Quote the lines from the line holding "hit = hb_.ray_cast(pp(xx, y, -500), Vector((0, 1, 0)))[0]" to the very end of the listing, exactly, and no others.

-- Begin Supplied material --

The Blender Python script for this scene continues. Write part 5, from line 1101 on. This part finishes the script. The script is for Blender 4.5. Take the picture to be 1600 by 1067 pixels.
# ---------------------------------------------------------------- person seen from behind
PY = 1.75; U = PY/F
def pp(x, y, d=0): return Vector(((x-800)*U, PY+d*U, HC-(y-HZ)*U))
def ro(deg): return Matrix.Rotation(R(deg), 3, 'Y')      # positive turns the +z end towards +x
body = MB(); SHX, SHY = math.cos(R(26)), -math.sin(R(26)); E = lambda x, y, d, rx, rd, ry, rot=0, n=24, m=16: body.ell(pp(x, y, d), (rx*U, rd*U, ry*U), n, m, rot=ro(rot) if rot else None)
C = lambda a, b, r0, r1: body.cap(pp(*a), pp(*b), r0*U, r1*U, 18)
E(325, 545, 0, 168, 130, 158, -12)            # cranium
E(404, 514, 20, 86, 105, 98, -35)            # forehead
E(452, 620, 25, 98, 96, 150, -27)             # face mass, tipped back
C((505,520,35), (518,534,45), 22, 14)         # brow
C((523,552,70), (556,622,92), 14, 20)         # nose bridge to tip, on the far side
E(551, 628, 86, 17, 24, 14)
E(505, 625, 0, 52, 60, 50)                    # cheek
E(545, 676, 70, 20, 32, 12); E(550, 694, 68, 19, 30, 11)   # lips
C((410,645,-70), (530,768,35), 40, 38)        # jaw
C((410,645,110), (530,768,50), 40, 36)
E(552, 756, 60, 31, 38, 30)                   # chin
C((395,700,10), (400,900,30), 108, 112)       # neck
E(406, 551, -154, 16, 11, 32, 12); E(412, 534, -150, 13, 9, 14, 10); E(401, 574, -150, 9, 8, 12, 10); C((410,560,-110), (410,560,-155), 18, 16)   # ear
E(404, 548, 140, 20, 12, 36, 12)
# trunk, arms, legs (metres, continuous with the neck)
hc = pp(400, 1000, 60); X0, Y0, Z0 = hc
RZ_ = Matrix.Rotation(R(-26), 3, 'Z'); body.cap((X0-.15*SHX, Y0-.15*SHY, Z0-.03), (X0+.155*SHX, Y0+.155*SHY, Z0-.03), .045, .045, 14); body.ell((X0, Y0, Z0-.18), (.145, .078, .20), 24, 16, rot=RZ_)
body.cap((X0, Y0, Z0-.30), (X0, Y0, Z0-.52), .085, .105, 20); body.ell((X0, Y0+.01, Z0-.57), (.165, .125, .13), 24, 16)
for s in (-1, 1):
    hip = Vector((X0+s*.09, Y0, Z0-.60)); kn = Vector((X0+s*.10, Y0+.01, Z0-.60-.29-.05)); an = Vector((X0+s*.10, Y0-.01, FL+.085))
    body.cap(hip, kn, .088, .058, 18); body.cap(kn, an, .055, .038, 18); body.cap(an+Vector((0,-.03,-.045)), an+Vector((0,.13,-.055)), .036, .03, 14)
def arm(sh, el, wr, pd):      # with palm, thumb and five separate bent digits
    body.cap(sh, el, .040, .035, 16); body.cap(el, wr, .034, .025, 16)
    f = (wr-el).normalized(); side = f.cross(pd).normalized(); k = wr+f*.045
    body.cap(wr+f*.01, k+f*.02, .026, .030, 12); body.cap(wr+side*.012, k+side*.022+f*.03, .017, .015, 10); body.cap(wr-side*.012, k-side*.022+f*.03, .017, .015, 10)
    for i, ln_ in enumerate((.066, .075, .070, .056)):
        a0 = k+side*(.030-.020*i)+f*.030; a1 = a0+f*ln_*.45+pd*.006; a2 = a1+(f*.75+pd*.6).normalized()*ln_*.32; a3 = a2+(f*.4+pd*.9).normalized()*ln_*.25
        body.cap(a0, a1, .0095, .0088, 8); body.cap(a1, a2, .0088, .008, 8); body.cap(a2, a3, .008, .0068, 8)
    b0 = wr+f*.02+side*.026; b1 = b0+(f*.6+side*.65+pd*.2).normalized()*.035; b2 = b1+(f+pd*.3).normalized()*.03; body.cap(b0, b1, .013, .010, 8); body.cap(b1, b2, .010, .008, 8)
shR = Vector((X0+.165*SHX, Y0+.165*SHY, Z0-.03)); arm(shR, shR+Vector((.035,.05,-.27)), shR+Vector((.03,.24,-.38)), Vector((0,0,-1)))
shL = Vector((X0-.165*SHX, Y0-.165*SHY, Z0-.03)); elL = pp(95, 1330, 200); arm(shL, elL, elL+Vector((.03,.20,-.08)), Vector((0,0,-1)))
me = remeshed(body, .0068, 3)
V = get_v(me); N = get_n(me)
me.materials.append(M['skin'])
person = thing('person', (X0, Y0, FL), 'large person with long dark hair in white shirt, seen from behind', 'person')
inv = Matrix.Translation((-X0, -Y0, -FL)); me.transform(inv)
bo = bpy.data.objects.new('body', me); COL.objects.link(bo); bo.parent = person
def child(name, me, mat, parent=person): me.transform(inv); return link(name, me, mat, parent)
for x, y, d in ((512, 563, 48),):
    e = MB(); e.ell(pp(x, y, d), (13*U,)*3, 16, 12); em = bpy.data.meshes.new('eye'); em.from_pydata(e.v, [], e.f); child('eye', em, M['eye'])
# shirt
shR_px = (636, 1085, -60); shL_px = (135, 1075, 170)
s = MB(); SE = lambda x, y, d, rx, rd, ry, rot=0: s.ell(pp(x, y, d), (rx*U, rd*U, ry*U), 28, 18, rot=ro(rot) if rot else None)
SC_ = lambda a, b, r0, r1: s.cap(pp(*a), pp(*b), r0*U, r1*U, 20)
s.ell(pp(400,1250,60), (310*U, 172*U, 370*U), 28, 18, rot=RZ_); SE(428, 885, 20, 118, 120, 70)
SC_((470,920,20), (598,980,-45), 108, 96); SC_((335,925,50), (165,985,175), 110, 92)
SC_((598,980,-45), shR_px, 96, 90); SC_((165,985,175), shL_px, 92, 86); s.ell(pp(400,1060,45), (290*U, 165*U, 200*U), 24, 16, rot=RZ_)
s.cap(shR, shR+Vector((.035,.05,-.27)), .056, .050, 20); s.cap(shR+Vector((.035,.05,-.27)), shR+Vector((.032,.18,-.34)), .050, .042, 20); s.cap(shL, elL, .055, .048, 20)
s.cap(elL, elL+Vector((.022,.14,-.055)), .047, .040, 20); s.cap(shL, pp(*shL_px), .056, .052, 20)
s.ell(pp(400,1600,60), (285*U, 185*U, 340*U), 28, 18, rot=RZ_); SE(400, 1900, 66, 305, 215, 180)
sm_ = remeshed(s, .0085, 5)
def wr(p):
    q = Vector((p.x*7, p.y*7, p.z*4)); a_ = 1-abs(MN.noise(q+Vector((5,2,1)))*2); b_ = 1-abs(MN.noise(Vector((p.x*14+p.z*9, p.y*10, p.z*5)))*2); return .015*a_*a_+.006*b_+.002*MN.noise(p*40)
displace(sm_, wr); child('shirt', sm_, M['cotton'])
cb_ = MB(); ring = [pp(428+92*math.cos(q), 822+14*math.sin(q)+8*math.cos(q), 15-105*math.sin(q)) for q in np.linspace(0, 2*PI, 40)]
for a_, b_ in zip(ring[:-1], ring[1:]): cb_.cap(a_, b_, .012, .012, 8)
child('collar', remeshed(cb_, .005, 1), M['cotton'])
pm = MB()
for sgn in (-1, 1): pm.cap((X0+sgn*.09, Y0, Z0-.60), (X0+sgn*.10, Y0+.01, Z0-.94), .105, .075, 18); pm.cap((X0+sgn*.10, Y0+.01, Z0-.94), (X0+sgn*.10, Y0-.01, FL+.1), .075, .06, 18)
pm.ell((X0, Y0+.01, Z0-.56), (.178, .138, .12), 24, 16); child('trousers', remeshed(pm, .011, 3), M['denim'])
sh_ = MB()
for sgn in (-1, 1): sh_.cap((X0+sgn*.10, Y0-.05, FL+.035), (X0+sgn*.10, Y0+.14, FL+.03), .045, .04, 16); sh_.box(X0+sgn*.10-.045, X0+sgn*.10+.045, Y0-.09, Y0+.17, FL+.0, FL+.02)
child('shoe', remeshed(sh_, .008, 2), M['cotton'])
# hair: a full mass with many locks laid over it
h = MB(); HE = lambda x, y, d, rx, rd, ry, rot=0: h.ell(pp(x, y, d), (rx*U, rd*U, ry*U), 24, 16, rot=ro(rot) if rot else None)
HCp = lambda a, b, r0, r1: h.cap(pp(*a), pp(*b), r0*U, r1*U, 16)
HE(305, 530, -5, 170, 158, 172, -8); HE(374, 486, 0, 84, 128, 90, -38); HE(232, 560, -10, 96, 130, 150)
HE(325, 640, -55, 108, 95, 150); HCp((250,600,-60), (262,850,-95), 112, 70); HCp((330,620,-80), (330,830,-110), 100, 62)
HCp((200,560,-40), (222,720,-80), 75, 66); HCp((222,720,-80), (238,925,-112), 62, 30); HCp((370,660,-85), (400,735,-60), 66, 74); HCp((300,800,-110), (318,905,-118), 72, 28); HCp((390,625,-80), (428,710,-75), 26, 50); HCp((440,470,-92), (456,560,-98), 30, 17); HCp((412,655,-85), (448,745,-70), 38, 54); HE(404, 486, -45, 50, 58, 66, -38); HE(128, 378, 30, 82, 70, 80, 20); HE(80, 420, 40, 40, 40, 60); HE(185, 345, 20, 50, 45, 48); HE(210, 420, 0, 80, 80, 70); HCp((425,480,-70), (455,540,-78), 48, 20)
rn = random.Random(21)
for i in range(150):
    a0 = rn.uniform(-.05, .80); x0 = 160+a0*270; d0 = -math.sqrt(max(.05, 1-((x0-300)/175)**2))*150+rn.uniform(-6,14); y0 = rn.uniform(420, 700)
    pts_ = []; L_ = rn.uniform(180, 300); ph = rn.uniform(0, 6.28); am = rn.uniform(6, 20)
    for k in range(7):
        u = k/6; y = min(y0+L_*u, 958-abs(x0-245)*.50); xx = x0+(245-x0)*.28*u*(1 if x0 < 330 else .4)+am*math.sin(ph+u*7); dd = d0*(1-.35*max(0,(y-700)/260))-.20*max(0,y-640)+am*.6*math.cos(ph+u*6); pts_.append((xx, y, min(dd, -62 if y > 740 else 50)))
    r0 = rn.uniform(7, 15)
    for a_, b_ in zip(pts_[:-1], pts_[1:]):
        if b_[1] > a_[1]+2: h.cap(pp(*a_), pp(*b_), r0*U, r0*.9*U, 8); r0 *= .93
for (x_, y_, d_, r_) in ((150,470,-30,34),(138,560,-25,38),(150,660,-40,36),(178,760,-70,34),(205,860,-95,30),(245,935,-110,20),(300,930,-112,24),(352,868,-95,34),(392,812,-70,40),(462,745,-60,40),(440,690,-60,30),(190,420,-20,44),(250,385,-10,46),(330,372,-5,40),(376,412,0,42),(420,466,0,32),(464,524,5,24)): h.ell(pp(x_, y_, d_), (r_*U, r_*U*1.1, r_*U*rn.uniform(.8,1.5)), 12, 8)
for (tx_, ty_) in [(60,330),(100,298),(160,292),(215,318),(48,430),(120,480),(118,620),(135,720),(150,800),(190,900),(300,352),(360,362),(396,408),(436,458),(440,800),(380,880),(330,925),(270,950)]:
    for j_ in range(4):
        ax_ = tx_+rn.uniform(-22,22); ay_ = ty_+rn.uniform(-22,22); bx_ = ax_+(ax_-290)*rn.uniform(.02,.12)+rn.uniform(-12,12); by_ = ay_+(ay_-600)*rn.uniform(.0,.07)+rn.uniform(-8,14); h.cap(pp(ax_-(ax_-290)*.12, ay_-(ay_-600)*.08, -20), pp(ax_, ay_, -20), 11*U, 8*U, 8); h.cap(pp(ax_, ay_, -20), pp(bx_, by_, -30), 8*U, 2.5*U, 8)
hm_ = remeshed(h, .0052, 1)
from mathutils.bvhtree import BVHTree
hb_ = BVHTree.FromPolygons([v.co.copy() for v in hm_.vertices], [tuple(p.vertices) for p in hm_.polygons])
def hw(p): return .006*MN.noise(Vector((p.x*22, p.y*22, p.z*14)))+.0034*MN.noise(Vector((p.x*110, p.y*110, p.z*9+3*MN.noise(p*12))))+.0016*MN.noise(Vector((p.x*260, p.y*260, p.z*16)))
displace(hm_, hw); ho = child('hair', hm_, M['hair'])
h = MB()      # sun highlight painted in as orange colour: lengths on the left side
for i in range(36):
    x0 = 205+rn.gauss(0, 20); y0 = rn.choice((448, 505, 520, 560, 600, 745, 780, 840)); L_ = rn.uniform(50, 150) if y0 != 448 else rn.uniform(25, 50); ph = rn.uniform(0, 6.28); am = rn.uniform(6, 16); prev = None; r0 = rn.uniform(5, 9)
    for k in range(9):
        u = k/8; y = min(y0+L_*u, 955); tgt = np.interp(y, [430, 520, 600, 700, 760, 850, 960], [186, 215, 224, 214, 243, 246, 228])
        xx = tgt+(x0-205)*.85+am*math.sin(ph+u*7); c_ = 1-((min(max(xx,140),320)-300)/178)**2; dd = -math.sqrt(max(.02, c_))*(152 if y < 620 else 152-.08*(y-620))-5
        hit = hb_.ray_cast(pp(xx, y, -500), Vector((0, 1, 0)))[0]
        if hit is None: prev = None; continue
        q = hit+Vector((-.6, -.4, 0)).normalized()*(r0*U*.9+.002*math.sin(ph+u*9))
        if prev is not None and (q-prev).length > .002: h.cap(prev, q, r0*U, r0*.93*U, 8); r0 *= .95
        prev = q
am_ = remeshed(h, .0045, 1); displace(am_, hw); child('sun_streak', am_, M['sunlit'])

-- End Supplied material --

• _Final result_:
        hit = hb_.ray_cast(pp(xx, y, -500), Vector((0, 1, 0)))[0]
        if hit is None: prev = None; continue
        q = hit+Vector((-.6, -.4, 0)).normalized()*(r0*U*.9+.002*math.sin(ph+u*9))
        if prev is not None and (q-prev).length > .002: h.cap(prev, q, r0*U, r0*.93*U, 8); r0 *= .95
        prev = q
am_ = remeshed(h, .0045, 1); displace(am_, hw); child('sun_streak', am_, M['sunlit'])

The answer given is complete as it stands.